London Borough of Lambeth (23 019 820)
Category : Adult care services > Assessment and care plan
Decision : Closed after initial enquiries
Decision date : 11 Aug 2024
The Ombudsman's final decision:
Summary: We will not investigate this complaint about adult social care. There is not enough evidence of fault by the Council. There is no evidence to support the Council persuaded Ms C not to allow the complainant to move in with her. Ms C had capacity to make her own decisions about her care support; she chose to live alone and to pay for care.
The complaint
- Mr B says the Council persuaded his relative, Ms C, to not allow Mr B to move in with her. Mr B says this has impacted Ms C’s quality of care and support. Mr B says Ms C does not go out anywhere, and Ms C is paying for care that would have been unnecessary had he moved in.
The Ombudsman’s role and powers
- We cannot investigate late complaints unless we decide there are good reasons. Late complaints are when someone takes more than 12 months to complain to us about something a council has done. (Local Government Act 1974, sections 26B and 34D, as amended)
- We investigate complaints about ‘maladministration’ and ‘service failure’, which we call ‘fault’. We must also consider whether any fault has had an adverse impact on the person making the complaint, which we call ‘injustice’. We provide a free service but must use public money carefully. We do not start or continue an investigation if we decide:
- there is not enough evidence of fault to justify investigating, or
- further investigation would not lead to a different outcome, or
- we cannot achieve the outcome someone wants.
(Local Government Act 1974, section 24A(6), as amended, section 34(B))
How I considered this complaint
- I considered information provided by the complainant and the Council.
- I considered the Ombudsman’s Assessment Code.
- I considered the Mental Capacity Act 2005 and associated statutory guidance.
My assessment
- Mr B complains about events from December 2022. I have decided this is not a late complaint, because the Council delayed dealing with Mr B’s complaint and only recently responded.
- Under the Mental Capacity Act all adults are presumed to have capacity to make their own decisions, unless there is significant evidence to suggest otherwise.
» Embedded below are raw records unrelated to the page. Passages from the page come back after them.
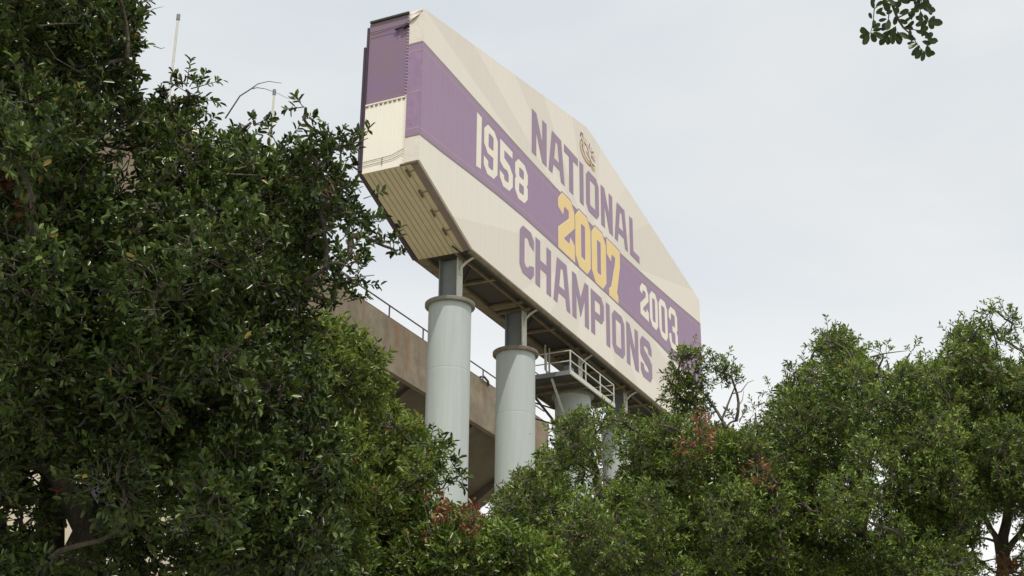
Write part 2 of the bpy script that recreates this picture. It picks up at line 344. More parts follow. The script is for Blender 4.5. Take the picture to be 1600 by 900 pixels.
band(TOPC, BOTC, -0.006, 'band_border', M['edge'])
band(TOPC, BOTC, -0.014, 'purple_band', M['purple'], it=0.10, ib=0.10)
for cu_, k in ((TOPC, -1), (BOTC, 1)):
    a = [(u, sh(z + k * 0.34)) for u, z in cu_]; b = [(u, sh(z + k * 0.385)) for u, z in reversed(cu_)]
    printed('pinstripe', [a + b], -0.022, M['pin'], sign, 0.002)
def place(ch, u0, u1, zb0, zb1, zt0, zt1, material, s=0.52, c=0.34, name='letter', y=-0.028, layers=None):
    w = u1 - u0; h = zt0 - zb0
    polys = G(ch, w, h, s, c)
    def warp(p): 
        r = []
        for x, z in p:
            k = x / w; zb = zb0 + (zb1 - zb0) * k; zt = zt0 + (zt1 - zt0) * k
            r.append((u0 + x, sh(zb + (zt - zb) * z / h)))
        return r
    if layers:
        for d, yy, mm, nm in layers:
            printed(nm, [warp(offset_poly(p, d if i == 0 else -d)) for i, p in enumerate(polys)], yy, mm, sign)
    return printed(name, [warp(p) for p in polys], y, material, sign)

zb, zt = 5.57, 7.91
for ch, a, b in (('N', 10.75, 12.5), ('A', 12.72, 14.72), ('T', 14.67, 16.47), ('I', 16.68, 17.2), ('O', 17.55, 19.32), ('N', 19.62, 21.3), ('A', 21.55, 23.58), ('L', 23.9, 25.38)):
    place(ch, a, b, zb, zb, zt, zt, M['ink'])['label'] = 'faded purple letter ' + ch
zb, zt = -1.05, 1.30
for ch, a, b in (('C', 9.45, 11.02), ('H', 11.2, 12.98), ('A', 13.26, 15.32), ('M', 15.56, 17.68), ('P', 17.98, 19.75), ('I', 20.05, 20.6), ('O', 20.9, 22.7), ('N', 22.98, 24.78), ('S', 25.1, 26.92)):
    place(ch, a, b, zb, zb, zt, zt, M['ink'])['label'] = 'faded purple letter ' + ch
for ch, a, b, z0, z1, t0, t1, s in (('1', 4.95, 5.42, 2.06, 2.12, 4.70, 4.66, .47), ('9', 5.68, 7.06, 2.15, 2.26, 4.65, 4.58, .44), ('5', 7.30, 8.66, 2.29, 2.39, 4.56, 4.49, .44), ('8', 8.90, 10.3, 2.41, 2.50, 4.48, 4.42, .44)):
    place(ch, a, b, z0, z1, t0, t1, M['white_ink'], s=s, c=.36, name='digit')
for ch, a, b, z0, z1, t0, t1 in (('2', 25.3, 26.66, 2.56, 2.52, 4.5, 4.58), ('0', 26.85, 28.2, 2.5, 2.42, 4.6, 4.68), ('0', 28.4, 29.86, 2.40, 2.33, 4.72, 4.8), ('3', 30.12, 31.66, 2.31, 2.22, 4.84, 4.94)):
    place(ch, a, b, z0, z1, t0, t1, M['white_ink'], s=.44, c=.36, name='digit')
LAY = [(0.14, -0.022, M['ink'], 'digit_border'), (0.06, -0.030, M['gold_pale'], 'digit_outline')]  # thin printed purple outline behind the pale gold one
for ch, a, b in (('2', 13.92, 15.88), ('0', 16.08, 17.98), ('0', 18.24, 20.12), ('7', 20.36, 22.18)):
    o = place(ch, a, b, 1.95, 1.95, 4.98, 4.98, M['gold'], s=.62, c=.46, name='digit', y=-0.038, layers=LAY)
    o['label'] = 'golden yellow digit ' + ch

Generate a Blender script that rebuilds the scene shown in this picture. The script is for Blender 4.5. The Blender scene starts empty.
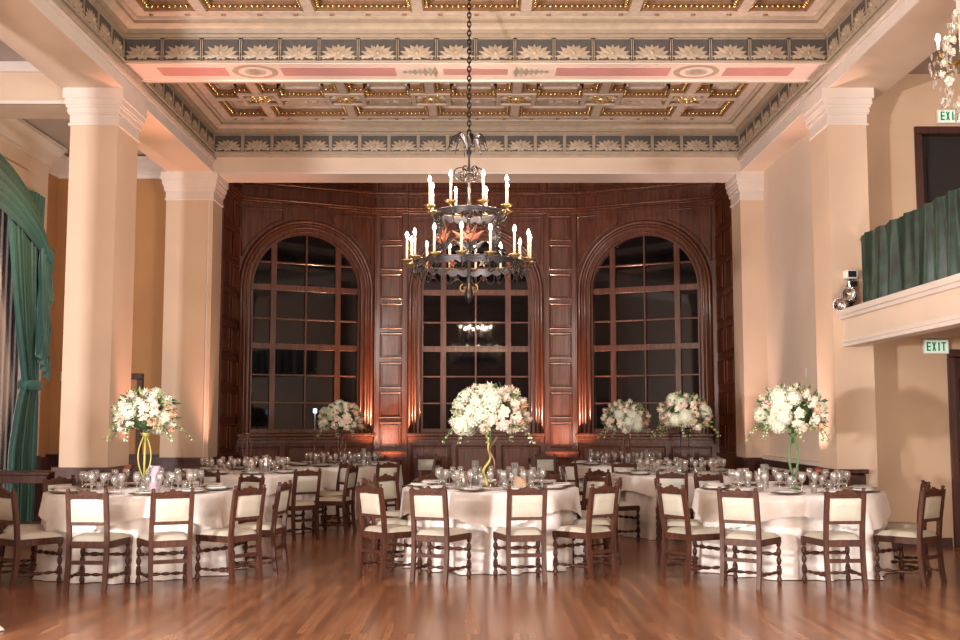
import bpy, math, random
from mathutils import Matrix, Vector
PI = math.pi
sin, cos = math.sin, math.cos
SC = bpy.context.scene
COL = SC.collection

# ------------------------------------------------------------------ mesh builder
class MB:
    def __init__(s):
        s.v = []; s.f = []; s.m = []; s.sm = []; s.T = None; s.mi = 0
    def pt(s, p):
        if s.T is not None: p = s.T @ Vector(p)
        s.v.append((p[0], p[1], p[2])); return len(s.v) - 1
    def face(s, ids, smooth=False, mi=None):
        s.f.append(tuple(ids)); s.m.append(s.mi if mi is None else mi); s.sm.append(smooth)
    def poly(s, pts, mi=None):
        s.face([s.pt(p) for p in pts], False, mi)
    def box(s, x0, x1, y0, y1, z0, z1, mi=None, b=0.0):
        if b > 0 and min(x1-x0, y1-y0, z1-z0) > 2.2*b:
            return s.bbox(x0, x1, y0, y1, z0, z1, b, mi)
        i = [s.pt(p) for p in ((x0,y0,z0),(x1,y0,z0),(x1,y1,z0),(x0,y1,z0),(x0,y0,z1),(x1,y0,z1),(x1,y1,z1),(x0,y1,z1))]
        for q in ((0,3,2,1),(4,5,6,7),(0,1,5,4),(1,2,6,5),(2,3,7,6),(3,0,4,7)):
            s.face([i[k] for k in q], False, mi)
    def bbox(s, x0, x1, y0, y1, z0, z1, b, mi=None):
        # chamfered box
        def ring(z, o):
            return [s.pt(p) for p in ((x0+b+o*0+(-b if o else 0)*0, y0, z),)]
        P = {}
        for ix, X in enumerate((x0, x1)):
            for iy, Y in enumerate((y0, y1)):
                for iz, Z in enumerate((z0, z1)):
                    sx = 1 if ix == 0 else -1; sy = 1 if iy == 0 else -1; sz = 1 if iz == 0 else -1
                    P[ix,iy,iz,'x'] = s.pt((X, Y+sy*b, Z+sz*b))
                    P[ix,iy,iz,'y'] = s.pt((X+sx*b, Y, Z+sz*b))
                    P[ix,iy,iz,'z'] = s.pt((X+sx*b, Y+sy*b, Z))
        F = lambda ids: s.face(ids, False, mi)
        F([P[0,0,0,'x'],P[0,0,1,'x'],P[0,1,1,'x'],P[0,1,0,'x']]); F([P[1,0,0,'x'],P[1,1,0,'x'],P[1,1,1,'x'],P[1,0,1,'x']])
        F([P[0,0,0,'y'],P[1,0,0,'y'],P[1,0,1,'y'],P[0,0,1,'y']]); F([P[0,1,0,'y'],P[0,1,1,'y'],P[1,1,1,'y'],P[1,1,0,'y']])
        F([P[0,0,0,'z'],P[0,1,0,'z'],P[1,1,0,'z'],P[1,0,0,'z']]); F([P[0,0,1,'z'],P[1,0,1,'z'],P[1,1,1,'z'],P[0,1,1,'z']])
        for iz in (0,1):
            for iy in (0,1):
                F([P[0,iy,iz,'y'],P[1,iy,iz,'y'],P[1,iy,iz,'z'],P[0,iy,iz,'z']])
            for ix in (0,1):
                F([P[ix,0,iz,'x'],P[ix,1,iz,'x'],P[ix,1,iz,'z'],P[ix,0,iz,'z']])
        for ix in (0,1):
            for iy in (0,1):
                F([P[ix,iy,0,'x'],P[ix,iy,1,'x'],P[ix,iy,1,'y'],P[ix,iy,0,'y']])
        for ix in (0,1):
            for iy in (0,1):
                for iz in (0,1):
                    F([P[ix,iy,iz,'x'],P[ix,iy,iz,'y'],P[ix,iy,iz,'z']])
    def grid(s, rows, smooth=True, mi=None, closed=False):
        ids = [[s.pt(p) for p in r] for r in rows]
        n = len(ids[0])
        for a in range(len(ids)-1):
            for b in range(n if closed else n-1):
                c = (b+1) % n
                s.face((ids[a][b], ids[a][c], ids[a+1][c], ids[a+1][b]), smooth, mi)
        return ids
    def lathe(s, prof, c=(0,0,0), n=16, mi=None, cap=True, smooth=True, sx=1, sy=1):
        rows = [[(c[0]+r*sx*cos(2*PI*k/n), c[1]+r*sy*sin(2*PI*k/n), c[2]+z) for k in range(n)] for r, z in prof]
        ids = s.grid(rows, smooth, mi, True)
        if cap:
            if prof[0][0] > 1e-5: s.face(ids[0][::-1], False, mi)
            if prof[-1][0] > 1e-5: s.face(ids[-1], False, mi)
    def tube(s, pts, r, n=8, mi=None, cap=True, closed=False):
        pts = [Vector(p) for p in pts]; N = len(pts)
        rr = r if isinstance(r, (list, tuple)) else [r]*N
        rows = []; up = None
        for i, p in enumerate(pts):
            if closed: t = pts[(i+1) % N] - pts[i-1]
            else: t = pts[min(i+1, N-1)] - pts[max(i-1, 0)]
            if t.length < 1e-9: t = Vector((0,0,1))
            t.normalize()
            if up is None:
                up = Vector((0,0,1)) if abs(t.z) < .9 else Vector((1,0,0))
            a = t.cross(up)
            if a.length < 1e-6: a = t.orthogonal()
            a.normalize(); b = a.cross(t).normalized(); up = b
            rows.append([p + a*(rr[i]*cos(2*PI*k/n)) + b*(rr[i]*sin(2*PI*k/n)) for k in range(n)])
        if closed: rows.append(rows[0])
        ids = s.grid(rows, True, mi, True)
        if cap and not closed:
            s.face(ids[0][::-1], False, mi); s.face(ids[-1], False, mi)
    def ball(s, c, rx, ry=None, rz=None, n=8, m=5, mi=None):
        ry = rx if ry is None else ry; rz = rx if rz is None else rz
        rows = []
        for j in range(m+1):
            a = -PI/2 + PI*j/m
            rows.append([(c[0]+rx*cos(a)*cos(2*PI*k/n), c[1]+ry*cos(a)*sin(2*PI*k/n), c[2]+rz*sin(a)) for k in range(n)])
        s.grid(rows, True, mi, True)
    def gem(s, c, r, mi=None):
        i = [s.pt(p) for p in ((c[0]+r,c[1],c[2]),(c[0],c[1]+r,c[2]),(c[0]-r,c[1],c[2]),(c[0],c[1]-r,c[2]),(c[0],c[1],c[2]-r),(c[0],c[1],c[2]+r))]
        for k in range(4):
            s.face((i[k], i[(k+1)%4], i[5]), True, mi); s.face((i[(k+1)%4], i[k], i[4]), True, mi)
    def prism(s, outline, y0, y1, mi=None):
        # outline in (x,z), extruded along y
        a = [s.pt((x, y0, z)) for x, z in outline]; b = [s.pt((x, y1, z)) for x, z in outline]
        s.face(a, False, mi); s.face(b[::-1], False, mi)
        n = len(a)
        for k in range(n):
            s.face((a[k], b[k], b[(k+1)%n], a[(k+1)%n]), False, mi)
    def build(s, name, mats, parent=None):
        me = bpy.data.meshes.new(name)
        me.from_pydata(s.v, [], s.f)
        if not isinstance(mats, (list, tuple)): mats = [mats]
        for m in mats: me.materials.append(m)
        me.polygons.foreach_set('material_index', s.m)
        me.polygons.foreach_set('use_smooth', s.sm)
        me.validate(); me.update()
        o = bpy.data.objects.new(name, me); COL.objects.link(o)
        if parent is not None: o.parent = parent
        return o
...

Adults with capacity can make decisions that others think are unwise. The Council’s records show that in December 2022 Ms C had capacity to make her own decisions about her care support, where to live, and who (if anyone) would live with her. There is no evidence to support Mr B’s suggestion the Council unduly influenced Ms C’s decision making.
- Ms C chose to live at home, on her own, with paid for care support visiting through the day and informal support from her family. It was open to Ms C at any time to change her mind if she wished Mr B to live with her.
Final decision
- We will not investigate Mr B’s complaint because there is not enough evidence of fault by the Council. Ms C had capacity to make her own decisions about who lived with her and about her care support. Ms C chose to have a package of care and to pay for care support. The Ombudsman could not achieve the outcome Mr B wants of the Council paying for the care support that Ms C chose.